Karina Sainz Borgo 15 de agosto de 2018
No
existe en la historia latinoamericana un dictador tan pobre como Nicolás
Maduro. Alguien que tiene más del Saturno Santos del Otoño del patriarca que
del Primer Magistrado de Carpentier o el Supremo de Roa Bastos. Algo en su
habla taimada recuerda incluso al zambo Ambrosio de Conversación en la
catedral, aquel pobre diablo que pasó del pueblo de Chincha a servir como
chófer de un jerarca de Manuel Odría. No da el tipo de dictador Nicolás Maduro,
acaso porque hasta para la maldad hace falta una mínima aptitud. Ahí está lo
grave. Por eso la inmensa tragedia venezolana acaba siempre pareciendo una
farsa. La comedia de un país que se desangra.
Esta
semana, el presidente venezolano protagonizó una variante del episodio
magnicidio del que echan mano todos los déspotas para disimular sus propias
crisis de Estado y de paso apretar las tuercas a los ‘díscolos’ -el Supremo
venezolano ya ordenó encarcelar al opositor Julio Borges-. Lo de Maduro fue,
además de todo eso, un sainete. Un largometraje de bajo presupuesto que acabó
con la imagen de los integrantes de las Fuerzas Armadas rompiendo filas y
echando a correr como ratas, tras escuchar una explosión durante el acto militar
al que había acudido Maduro en calidad de líder supremo.
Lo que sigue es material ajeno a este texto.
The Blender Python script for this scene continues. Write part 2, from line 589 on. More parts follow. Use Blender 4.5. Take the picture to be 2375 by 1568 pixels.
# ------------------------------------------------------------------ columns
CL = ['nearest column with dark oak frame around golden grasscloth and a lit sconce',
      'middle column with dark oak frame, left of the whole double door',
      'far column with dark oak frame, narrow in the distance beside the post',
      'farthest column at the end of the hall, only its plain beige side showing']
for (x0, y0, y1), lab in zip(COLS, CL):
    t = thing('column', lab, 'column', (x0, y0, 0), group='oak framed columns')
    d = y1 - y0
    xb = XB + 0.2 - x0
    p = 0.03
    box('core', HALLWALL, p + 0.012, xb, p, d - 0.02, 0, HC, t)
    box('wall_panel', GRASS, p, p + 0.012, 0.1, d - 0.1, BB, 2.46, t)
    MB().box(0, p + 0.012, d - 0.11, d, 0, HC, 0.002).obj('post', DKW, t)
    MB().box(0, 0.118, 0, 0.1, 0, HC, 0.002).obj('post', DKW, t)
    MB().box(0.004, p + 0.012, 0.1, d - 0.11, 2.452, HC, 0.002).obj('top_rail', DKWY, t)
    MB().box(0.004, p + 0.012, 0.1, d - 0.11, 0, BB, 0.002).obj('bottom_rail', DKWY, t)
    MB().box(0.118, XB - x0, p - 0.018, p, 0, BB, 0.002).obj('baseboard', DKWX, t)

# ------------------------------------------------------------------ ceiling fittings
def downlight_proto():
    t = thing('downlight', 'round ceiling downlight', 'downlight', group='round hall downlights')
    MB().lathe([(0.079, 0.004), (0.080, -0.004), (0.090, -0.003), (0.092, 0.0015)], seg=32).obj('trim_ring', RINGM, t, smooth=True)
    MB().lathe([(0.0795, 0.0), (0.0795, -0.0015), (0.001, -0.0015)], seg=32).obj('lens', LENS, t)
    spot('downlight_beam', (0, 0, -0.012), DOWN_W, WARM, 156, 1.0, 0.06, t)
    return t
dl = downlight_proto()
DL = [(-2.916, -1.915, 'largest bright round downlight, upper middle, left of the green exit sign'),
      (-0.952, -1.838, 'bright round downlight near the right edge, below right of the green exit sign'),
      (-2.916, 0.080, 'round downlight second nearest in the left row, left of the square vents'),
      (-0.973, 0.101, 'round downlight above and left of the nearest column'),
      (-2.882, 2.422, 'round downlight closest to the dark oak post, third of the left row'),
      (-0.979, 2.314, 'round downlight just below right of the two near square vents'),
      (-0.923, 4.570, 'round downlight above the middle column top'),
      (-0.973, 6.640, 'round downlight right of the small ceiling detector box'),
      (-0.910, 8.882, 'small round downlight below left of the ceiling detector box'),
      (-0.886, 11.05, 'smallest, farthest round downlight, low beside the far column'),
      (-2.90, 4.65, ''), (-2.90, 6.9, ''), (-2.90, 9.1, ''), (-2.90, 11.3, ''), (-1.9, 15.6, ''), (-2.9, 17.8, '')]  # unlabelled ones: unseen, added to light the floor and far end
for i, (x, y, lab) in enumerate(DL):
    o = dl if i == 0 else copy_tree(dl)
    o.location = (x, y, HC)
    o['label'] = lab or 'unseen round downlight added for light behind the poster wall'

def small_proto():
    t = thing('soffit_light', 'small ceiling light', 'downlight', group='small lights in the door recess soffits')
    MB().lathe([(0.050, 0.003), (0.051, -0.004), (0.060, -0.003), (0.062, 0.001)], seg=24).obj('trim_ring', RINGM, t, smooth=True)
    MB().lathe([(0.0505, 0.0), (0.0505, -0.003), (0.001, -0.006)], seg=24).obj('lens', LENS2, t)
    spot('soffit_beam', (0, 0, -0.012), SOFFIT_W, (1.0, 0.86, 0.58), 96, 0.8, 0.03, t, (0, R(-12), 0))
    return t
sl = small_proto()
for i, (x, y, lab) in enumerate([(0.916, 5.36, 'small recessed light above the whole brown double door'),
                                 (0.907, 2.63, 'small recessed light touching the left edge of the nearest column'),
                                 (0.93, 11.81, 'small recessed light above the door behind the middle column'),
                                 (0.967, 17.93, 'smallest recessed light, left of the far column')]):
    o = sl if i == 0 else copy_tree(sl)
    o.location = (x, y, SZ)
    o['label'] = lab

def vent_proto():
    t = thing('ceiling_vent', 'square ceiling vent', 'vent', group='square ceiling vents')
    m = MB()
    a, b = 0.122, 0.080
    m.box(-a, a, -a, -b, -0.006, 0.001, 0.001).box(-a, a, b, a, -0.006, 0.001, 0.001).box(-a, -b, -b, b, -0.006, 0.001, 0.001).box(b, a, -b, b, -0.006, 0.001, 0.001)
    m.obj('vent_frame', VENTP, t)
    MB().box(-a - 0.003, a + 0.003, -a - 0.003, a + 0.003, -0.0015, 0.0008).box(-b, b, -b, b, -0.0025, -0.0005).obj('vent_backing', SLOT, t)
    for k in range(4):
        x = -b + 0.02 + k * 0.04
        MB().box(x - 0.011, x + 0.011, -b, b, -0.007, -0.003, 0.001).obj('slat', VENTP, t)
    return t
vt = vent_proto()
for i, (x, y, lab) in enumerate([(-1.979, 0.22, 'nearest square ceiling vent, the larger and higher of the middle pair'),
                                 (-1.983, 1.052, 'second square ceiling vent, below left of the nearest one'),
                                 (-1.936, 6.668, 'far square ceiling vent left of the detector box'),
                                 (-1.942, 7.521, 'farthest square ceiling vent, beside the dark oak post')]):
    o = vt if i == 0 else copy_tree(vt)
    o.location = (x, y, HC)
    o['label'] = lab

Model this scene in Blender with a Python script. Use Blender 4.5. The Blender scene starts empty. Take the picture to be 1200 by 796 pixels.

Nada más oír la
detonación, el gesto del presidente tornasoló de la soberbia al miedo simple,
esa mueca que exhiben los niños y los perros cuando descubren, por primera vez,
su reflejo ante el espejo.
Que
Nicolás Maduro acabara culpando al expresidente colombiano Juan Manuel Santos
de querer asesinarlo es lo menos sorprendente. Lo extraño es que esto no
hubiese ocurrido antes. De ser cierta la teoría del atentado -tan extravagante
como la conjura peliculera de Óscar Pérez-, Maduro estaría recibiendo una
cucharada del caos que ha sembrado, aunque resulta más poderosa la hipótesis de
que al intentar tapar el millón por ciento de inflación o la desnutrición de
los venezolanos con un sketch de este tipo, sus artífices no tomaran la más
elemental precaución de avisar a sus figurantes, para que al menos pudieran
disimular en lugar de echar a correr llegado el momento ‘efectos especiales’ y
los drones con explosivos.
Nicolás
Maduro vive de las rentas de un fantasma, mientras convierte a los ciudadanos
que gobierna en espectros: hombres y mujeres aquejados por el hambre, la
inflación y la escasez. Nicolás Maduro, aquel a quien un moribundo le levantó
la mano en público –Hugo Chávez lo designó como sucesor en 2012-, por aquella
falsa creencia de que sería preferible que un imbécil heredara el trono a un
listo y oscuro jerarca que pudiera reescribir la historia y borrarlo del olimpo
bolivariano. Sí, Nicolás Maduro tiene más del zambo Ambrosio que de Odría. Sólo
es capaz de controlar el volante del vehículo que conduce para un poderoso,
porque el del país hace rato que demostró ser incapaz de sujetarlo, aún
teniendo el ‘beneficio’ de la fuerza.
Existe
una corriente oscura que recorre la tragedia venezolana. La decadencia y el
desgobierno de aquel país que fue rico, que nadaba en petróleo y abundancia,
recuerda a la historia de los Compson narrada por Benjy, aquel hijo menor de la
empobrecida familia del Sur de la novela de Faulkner, alguien cuyo evidente
autismo convierte todo cuanto ocurre en un relato inconexo, una muestra de
hasta qué punto los linajes -o las sociedades- experimentan la degradación
moral al no aceptar la realidad, bien sea porque algo los incapacita para
entenderla o porque al final, como en el verso de Macbeth que da título a la
novela, “la vida es una sombra… Una historia contada por un necio, llena de
ruido y furia, que nada significa”. Un desmoronamiento en el que los
venezolanos no pueden permitirse, ni siquiera, un relato claro de su propio despeñadero.